§ **Data extract**:
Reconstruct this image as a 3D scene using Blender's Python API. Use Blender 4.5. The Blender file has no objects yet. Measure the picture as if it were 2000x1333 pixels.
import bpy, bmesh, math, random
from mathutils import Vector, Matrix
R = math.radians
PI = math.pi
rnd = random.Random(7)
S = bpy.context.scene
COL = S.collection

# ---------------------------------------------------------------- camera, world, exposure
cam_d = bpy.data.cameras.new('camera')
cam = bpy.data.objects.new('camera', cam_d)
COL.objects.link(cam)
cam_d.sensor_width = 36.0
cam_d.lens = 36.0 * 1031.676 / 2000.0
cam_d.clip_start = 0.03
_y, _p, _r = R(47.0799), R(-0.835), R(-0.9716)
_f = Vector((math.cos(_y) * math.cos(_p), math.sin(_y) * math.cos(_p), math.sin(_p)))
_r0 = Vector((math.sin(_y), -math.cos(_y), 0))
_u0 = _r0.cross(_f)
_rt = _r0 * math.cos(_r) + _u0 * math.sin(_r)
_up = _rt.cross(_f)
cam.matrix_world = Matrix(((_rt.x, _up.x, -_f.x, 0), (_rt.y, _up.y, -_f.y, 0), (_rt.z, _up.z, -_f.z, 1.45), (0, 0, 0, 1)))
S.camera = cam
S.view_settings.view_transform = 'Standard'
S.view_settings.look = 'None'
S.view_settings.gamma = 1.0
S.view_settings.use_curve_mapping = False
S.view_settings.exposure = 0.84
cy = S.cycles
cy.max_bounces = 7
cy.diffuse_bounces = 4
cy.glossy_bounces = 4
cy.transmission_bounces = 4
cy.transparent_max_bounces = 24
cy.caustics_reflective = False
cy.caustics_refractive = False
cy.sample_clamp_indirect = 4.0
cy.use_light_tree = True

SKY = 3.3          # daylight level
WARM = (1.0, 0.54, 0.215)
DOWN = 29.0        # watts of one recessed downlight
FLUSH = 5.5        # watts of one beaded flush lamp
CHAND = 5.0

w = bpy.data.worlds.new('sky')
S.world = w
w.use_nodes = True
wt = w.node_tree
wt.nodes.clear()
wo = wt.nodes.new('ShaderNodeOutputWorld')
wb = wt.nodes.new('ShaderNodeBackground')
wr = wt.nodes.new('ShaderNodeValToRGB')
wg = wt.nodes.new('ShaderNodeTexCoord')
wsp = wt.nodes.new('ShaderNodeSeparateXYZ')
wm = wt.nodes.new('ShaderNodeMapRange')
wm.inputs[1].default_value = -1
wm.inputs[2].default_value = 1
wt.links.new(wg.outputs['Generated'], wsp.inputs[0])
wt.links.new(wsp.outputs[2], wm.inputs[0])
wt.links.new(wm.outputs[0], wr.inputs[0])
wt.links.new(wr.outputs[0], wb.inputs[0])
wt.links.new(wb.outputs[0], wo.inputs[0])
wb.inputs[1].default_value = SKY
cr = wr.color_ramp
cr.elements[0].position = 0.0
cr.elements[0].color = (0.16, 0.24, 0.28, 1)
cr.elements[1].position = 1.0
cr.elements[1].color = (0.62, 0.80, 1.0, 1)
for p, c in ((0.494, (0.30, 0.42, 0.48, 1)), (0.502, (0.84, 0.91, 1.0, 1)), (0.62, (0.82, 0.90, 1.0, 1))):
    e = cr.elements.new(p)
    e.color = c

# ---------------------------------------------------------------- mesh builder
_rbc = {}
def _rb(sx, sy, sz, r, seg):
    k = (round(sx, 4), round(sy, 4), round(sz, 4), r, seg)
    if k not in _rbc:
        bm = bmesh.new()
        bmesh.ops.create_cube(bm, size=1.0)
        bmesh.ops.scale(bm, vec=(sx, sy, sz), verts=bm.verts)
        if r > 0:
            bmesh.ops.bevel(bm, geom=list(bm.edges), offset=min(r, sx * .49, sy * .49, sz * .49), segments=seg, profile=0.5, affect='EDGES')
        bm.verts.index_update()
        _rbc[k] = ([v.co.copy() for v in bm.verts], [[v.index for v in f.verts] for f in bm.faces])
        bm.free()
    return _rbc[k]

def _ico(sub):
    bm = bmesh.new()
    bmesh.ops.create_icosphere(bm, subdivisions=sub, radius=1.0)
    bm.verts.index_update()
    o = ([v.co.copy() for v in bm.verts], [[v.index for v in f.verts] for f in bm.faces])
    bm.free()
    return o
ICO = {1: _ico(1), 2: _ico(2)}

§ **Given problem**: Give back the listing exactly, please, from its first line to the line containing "COL = S.collection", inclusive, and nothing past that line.

§ **Final result**:
Reconstruct this image as a 3D scene using Blender's Python API. Use Blender 4.5. The Blender file has no objects yet. Measure the picture as if it were 2000x1333 pixels.
import bpy, bmesh, math, random
from mathutils import Vector, Matrix
R = math.radians
PI = math.pi
rnd = random.Random(7)
S = bpy.context.scene
COL = S.collection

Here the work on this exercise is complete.